** Start of COLLECTED MATERIAL **

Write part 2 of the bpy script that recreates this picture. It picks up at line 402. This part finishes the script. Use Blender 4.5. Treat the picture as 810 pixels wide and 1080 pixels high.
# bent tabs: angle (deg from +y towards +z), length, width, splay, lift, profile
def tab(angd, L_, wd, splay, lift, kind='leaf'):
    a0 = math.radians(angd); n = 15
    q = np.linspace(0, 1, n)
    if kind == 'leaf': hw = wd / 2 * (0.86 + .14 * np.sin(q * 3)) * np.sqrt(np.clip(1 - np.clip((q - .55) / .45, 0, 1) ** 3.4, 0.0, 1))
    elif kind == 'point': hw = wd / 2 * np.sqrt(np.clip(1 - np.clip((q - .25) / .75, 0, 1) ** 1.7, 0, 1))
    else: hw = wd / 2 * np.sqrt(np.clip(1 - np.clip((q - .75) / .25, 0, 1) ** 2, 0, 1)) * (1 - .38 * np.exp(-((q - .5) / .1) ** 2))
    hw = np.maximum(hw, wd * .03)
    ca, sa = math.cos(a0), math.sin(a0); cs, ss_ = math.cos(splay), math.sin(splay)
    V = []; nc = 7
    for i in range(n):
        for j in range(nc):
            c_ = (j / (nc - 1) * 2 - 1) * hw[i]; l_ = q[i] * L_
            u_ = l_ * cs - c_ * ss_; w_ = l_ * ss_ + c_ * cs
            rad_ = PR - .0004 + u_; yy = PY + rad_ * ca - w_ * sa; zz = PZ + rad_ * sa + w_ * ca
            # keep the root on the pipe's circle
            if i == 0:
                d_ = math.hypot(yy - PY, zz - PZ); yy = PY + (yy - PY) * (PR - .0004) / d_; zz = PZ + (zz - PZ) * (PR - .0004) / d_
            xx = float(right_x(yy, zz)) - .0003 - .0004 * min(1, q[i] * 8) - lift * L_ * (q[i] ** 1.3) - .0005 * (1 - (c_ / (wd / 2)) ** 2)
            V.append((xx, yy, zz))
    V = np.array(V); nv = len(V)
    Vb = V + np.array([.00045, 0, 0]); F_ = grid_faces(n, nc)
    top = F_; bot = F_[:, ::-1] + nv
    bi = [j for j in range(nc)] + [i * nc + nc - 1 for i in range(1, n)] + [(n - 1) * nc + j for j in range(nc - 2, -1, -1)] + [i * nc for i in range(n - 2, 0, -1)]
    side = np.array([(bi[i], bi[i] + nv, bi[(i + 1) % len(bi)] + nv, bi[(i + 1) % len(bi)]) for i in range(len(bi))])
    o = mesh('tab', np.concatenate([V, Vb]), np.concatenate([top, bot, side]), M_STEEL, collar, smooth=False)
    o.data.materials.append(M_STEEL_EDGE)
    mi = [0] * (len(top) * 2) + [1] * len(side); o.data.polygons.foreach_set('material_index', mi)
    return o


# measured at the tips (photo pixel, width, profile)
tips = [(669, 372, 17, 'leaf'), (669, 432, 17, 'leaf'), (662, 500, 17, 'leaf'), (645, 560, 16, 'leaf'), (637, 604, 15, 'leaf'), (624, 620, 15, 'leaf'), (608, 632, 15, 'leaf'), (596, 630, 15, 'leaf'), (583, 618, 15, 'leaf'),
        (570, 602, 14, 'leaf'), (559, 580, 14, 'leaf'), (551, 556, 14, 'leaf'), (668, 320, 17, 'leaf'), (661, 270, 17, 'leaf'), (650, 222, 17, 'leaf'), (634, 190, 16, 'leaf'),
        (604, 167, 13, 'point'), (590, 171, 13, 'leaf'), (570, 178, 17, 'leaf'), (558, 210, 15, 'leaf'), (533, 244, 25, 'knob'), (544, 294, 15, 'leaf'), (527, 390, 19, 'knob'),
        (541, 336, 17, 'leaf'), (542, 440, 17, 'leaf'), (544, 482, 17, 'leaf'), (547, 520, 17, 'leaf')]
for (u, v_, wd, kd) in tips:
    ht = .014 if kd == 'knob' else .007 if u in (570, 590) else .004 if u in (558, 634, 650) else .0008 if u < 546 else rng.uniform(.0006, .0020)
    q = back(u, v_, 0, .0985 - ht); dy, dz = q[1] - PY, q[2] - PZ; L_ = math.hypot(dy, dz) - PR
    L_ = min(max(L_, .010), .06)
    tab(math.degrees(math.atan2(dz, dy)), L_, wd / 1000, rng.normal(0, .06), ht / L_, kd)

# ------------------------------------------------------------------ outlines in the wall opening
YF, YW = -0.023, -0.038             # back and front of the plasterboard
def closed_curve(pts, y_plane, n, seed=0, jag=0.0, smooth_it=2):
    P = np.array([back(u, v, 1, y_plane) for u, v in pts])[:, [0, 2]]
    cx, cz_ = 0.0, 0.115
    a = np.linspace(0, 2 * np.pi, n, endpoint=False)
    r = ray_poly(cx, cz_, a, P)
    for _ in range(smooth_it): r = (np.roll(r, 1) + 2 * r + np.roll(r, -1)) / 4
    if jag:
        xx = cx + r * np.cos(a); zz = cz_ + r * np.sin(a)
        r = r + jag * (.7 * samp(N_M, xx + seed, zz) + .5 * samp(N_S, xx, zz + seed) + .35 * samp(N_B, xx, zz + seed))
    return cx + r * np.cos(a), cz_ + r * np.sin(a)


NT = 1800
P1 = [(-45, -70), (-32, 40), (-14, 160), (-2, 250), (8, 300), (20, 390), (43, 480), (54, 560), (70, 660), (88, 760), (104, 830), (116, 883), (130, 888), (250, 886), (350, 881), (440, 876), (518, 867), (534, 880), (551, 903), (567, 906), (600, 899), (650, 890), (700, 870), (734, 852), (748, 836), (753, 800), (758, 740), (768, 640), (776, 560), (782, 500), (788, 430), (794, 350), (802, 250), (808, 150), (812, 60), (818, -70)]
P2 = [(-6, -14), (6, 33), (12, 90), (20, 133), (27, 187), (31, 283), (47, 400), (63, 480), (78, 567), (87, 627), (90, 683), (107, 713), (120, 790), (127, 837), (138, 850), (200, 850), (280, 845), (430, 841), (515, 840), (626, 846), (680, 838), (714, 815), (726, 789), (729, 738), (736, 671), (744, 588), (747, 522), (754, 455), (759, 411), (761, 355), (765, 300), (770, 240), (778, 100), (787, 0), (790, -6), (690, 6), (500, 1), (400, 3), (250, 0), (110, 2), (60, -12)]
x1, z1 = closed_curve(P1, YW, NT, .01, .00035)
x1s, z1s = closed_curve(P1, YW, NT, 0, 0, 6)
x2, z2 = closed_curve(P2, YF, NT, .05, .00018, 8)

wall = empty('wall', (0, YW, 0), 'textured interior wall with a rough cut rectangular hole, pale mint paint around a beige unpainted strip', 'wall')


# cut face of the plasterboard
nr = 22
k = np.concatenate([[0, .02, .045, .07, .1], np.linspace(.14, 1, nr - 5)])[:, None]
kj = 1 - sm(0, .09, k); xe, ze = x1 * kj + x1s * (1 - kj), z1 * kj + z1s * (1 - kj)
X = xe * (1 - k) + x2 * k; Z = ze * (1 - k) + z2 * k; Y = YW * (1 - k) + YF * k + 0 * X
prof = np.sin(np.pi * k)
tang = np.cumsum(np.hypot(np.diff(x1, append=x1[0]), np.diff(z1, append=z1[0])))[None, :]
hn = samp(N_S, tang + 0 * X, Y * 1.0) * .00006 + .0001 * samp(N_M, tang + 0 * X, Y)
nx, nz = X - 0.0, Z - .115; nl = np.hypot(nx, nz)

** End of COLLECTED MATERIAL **

WHAT IS REQUIRED = Set out the complete listing exactly as shown.

COMPLETE RESPONSE =
Write part 2 of the bpy script that recreates this picture. It picks up at line 402. This part finishes the script. Use Blender 4.5. Treat the picture as 810 pixels wide and 1080 pixels high.
# bent tabs: angle (deg from +y towards +z), length, width, splay, lift, profile
def tab(angd, L_, wd, splay, lift, kind='leaf'):
    a0 = math.radians(angd); n = 15
    q = np.linspace(0, 1, n)
    if kind == 'leaf': hw = wd / 2 * (0.86 + .14 * np.sin(q * 3)) * np.sqrt(np.clip(1 - np.clip((q - .55) / .45, 0, 1) ** 3.4, 0.0, 1))
    elif kind == 'point': hw = wd / 2 * np.sqrt(np.clip(1 - np.clip((q - .25) / .75, 0, 1) ** 1.7, 0, 1))
    else: hw = wd / 2 * np.sqrt(np.clip(1 - np.clip((q - .75) / .25, 0, 1) ** 2, 0, 1)) * (1 - .38 * np.exp(-((q - .5) / .1) ** 2))
    hw = np.maximum(hw, wd * .03)
    ca, sa = math.cos(a0), math.sin(a0); cs, ss_ = math.cos(splay), math.sin(splay)
    V = []; nc = 7
    for i in range(n):
        for j in range(nc):
            c_ = (j / (nc - 1) * 2 - 1) * hw[i]; l_ = q[i] * L_
            u_ = l_ * cs - c_ * ss_; w_ = l_ * ss_ + c_ * cs
            rad_ = PR - .0004 + u_; yy = PY + rad_ * ca - w_ * sa; zz = PZ + rad_ * sa + w_ * ca
            # keep the root on the pipe's circle
            if i == 0:
                d_ = math.hypot(yy - PY, zz - PZ); yy = PY + (yy - PY) * (PR - .0004) / d_; zz = PZ + (zz - PZ) * (PR - .0004) / d_
            xx = float(right_x(yy, zz)) - .0003 - .0004 * min(1, q[i] * 8) - lift * L_ * (q[i] ** 1.3) - .0005 * (1 - (c_ / (wd / 2)) ** 2)
            V.append((xx, yy, zz))
    V = np.array(V); nv = len(V)
    Vb = V + np.array([.00045, 0, 0]); F_ = grid_faces(n, nc)
    top = F_; bot = F_[:, ::-1] + nv
    bi = [j for j in range(nc)] + [i * nc + nc - 1 for i in range(1, n)] + [(n - 1) * nc + j for j in range(nc - 2, -1, -1)] + [i * nc for i in range(n - 2, 0, -1)]
    side = np.array([(bi[i], bi[i] + nv, bi[(i + 1) % len(bi)] + nv, bi[(i + 1) % len(bi)]) for i in range(len(bi))])
    o = mesh('tab', np.concatenate([V, Vb]), np.concatenate([top, bot, side]), M_STEEL, collar, smooth=False)
    o.data.materials.append(M_STEEL_EDGE)
    mi = [0] * (len(top) * 2) + [1] * len(side); o.data.polygons.foreach_set('material_index', mi)
    return o


# measured at the tips (photo pixel, width, profile)
tips = [(669, 372, 17, 'leaf'), (669, 432, 17, 'leaf'), (662, 500, 17, 'leaf'), (645, 560, 16, 'leaf'), (637, 604, 15, 'leaf'), (624, 620, 15, 'leaf'), (608, 632, 15, 'leaf'), (596, 630, 15, 'leaf'), (583, 618, 15, 'leaf'),
        (570, 602, 14, 'leaf'), (559, 580, 14, 'leaf'), (551, 556, 14, 'leaf'), (668, 320, 17, 'leaf'), (661, 270, 17, 'leaf'), (650, 222, 17, 'leaf'), (634, 190, 16, 'leaf'),
        (604, 167, 13, 'point'), (590, 171, 13, 'leaf'), (570, 178, 17, 'leaf'), (558, 210, 15, 'leaf'), (533, 244, 25, 'knob'), (544, 294, 15, 'leaf'), (527, 390, 19, 'knob'),
        (541, 336, 17, 'leaf'), (542, 440, 17, 'leaf'), (544, 482, 17, 'leaf'), (547, 520, 17, 'leaf')]
for (u, v_, wd, kd) in tips:
    ht = .014 if kd == 'knob' else .007 if u in (570, 590) else .004 if u in (558, 634, 650) else .0008 if u < 546 else rng.uniform(.0006, .0020)
    q = back(u, v_, 0, .0985 - ht); dy, dz = q[1] - PY, q[2] - PZ; L_ = math.hypot(dy, dz) - PR
    L_ = min(max(L_, .010), .06)
    tab(math.degrees(math.atan2(dz, dy)), L_, wd / 1000, rng.normal(0, .06), ht / L_, kd)

# ------------------------------------------------------------------ outlines in the wall opening
YF, YW = -0.023, -0.038             # back and front of the plasterboard
def closed_curve(pts, y_plane, n, seed=0, jag=0.0, smooth_it=2):
    P = np.array([back(u, v, 1, y_plane) for u, v in pts])[:, [0, 2]]
    cx, cz_ = 0.0, 0.115
    a = np.linspace(0, 2 * np.pi, n, endpoint=False)
    r = ray_poly(cx, cz_, a, P)
    for _ in range(smooth_it): r = (np.roll(r, 1) + 2 * r + np.roll(r, -1)) / 4
    if jag:
        xx = cx + r * np.cos(a); zz = cz_ + r * np.sin(a)
        r = r + jag * (.7 * samp(N_M, xx + seed, zz) + .5 * samp(N_S, xx, zz + seed) + .35 * samp(N_B, xx, zz + seed))
    return cx + r * np.cos(a), cz_ + r * np.sin(a)


NT = 1800
P1 = [(-45, -70), (-32, 40), (-14, 160), (-2, 250), (8, 300), (20, 390), (43, 480), (54, 560), (70, 660), (88, 760), (104, 830), (116, 883), (130, 888), (250, 886), (350, 881), (440, 876), (518, 867), (534, 880), (551, 903), (567, 906), (600, 899), (650, 890), (700, 870), (734, 852), (748, 836), (753, 800), (758, 740), (768, 640), (776, 560), (782, 500), (788, 430), (794, 350), (802, 250), (808, 150), (812, 60), (818, -70)]
P2 = [(-6, -14), (6, 33), (12, 90), (20, 133), (27, 187), (31, 283), (47, 400), (63, 480), (78, 567), (87, 627), (90, 683), (107, 713), (120, 790), (127, 837), (138, 850), (200, 850), (280, 845), (430, 841), (515, 840), (626, 846), (680, 838), (714, 815), (726, 789), (729, 738), (736, 671), (744, 588), (747, 522), (754, 455), (759, 411), (761, 355), (765, 300), (770, 240), (778, 100), (787, 0), (790, -6), (690, 6), (500, 1), (400, 3), (250, 0), (110, 2), (60, -12)]
x1, z1 = closed_curve(P1, YW, NT, .01, .00035)
x1s, z1s = closed_curve(P1, YW, NT, 0, 0, 6)
x2, z2 = closed_curve(P2, YF, NT, .05, .00018, 8)

wall = empty('wall', (0, YW, 0), 'textured interior wall with a rough cut rectangular hole, pale mint paint around a beige unpainted strip', 'wall')


# cut face of the plasterboard
nr = 22
k = np.concatenate([[0, .02, .045, .07, .1], np.linspace(.14, 1, nr - 5)])[:, None]
kj = 1 - sm(0, .09, k); xe, ze = x1 * kj + x1s * (1 - kj), z1 * kj + z1s * (1 - kj)
X = xe * (1 - k) + x2 * k; Z = ze * (1 - k) + z2 * k; Y = YW * (1 - k) + YF * k + 0 * X
prof = np.sin(np.pi * k)
tang = np.cumsum(np.hypot(np.diff(x1, append=x1[0]), np.diff(z1, append=z1[0])))[None, :]
hn = samp(N_S, tang + 0 * X, Y * 1.0) * .00006 + .0001 * samp(N_M, tang + 0 * X, Y)
nx, nz = X - 0.0, Z - .115; nl = np.hypot(nx, nz)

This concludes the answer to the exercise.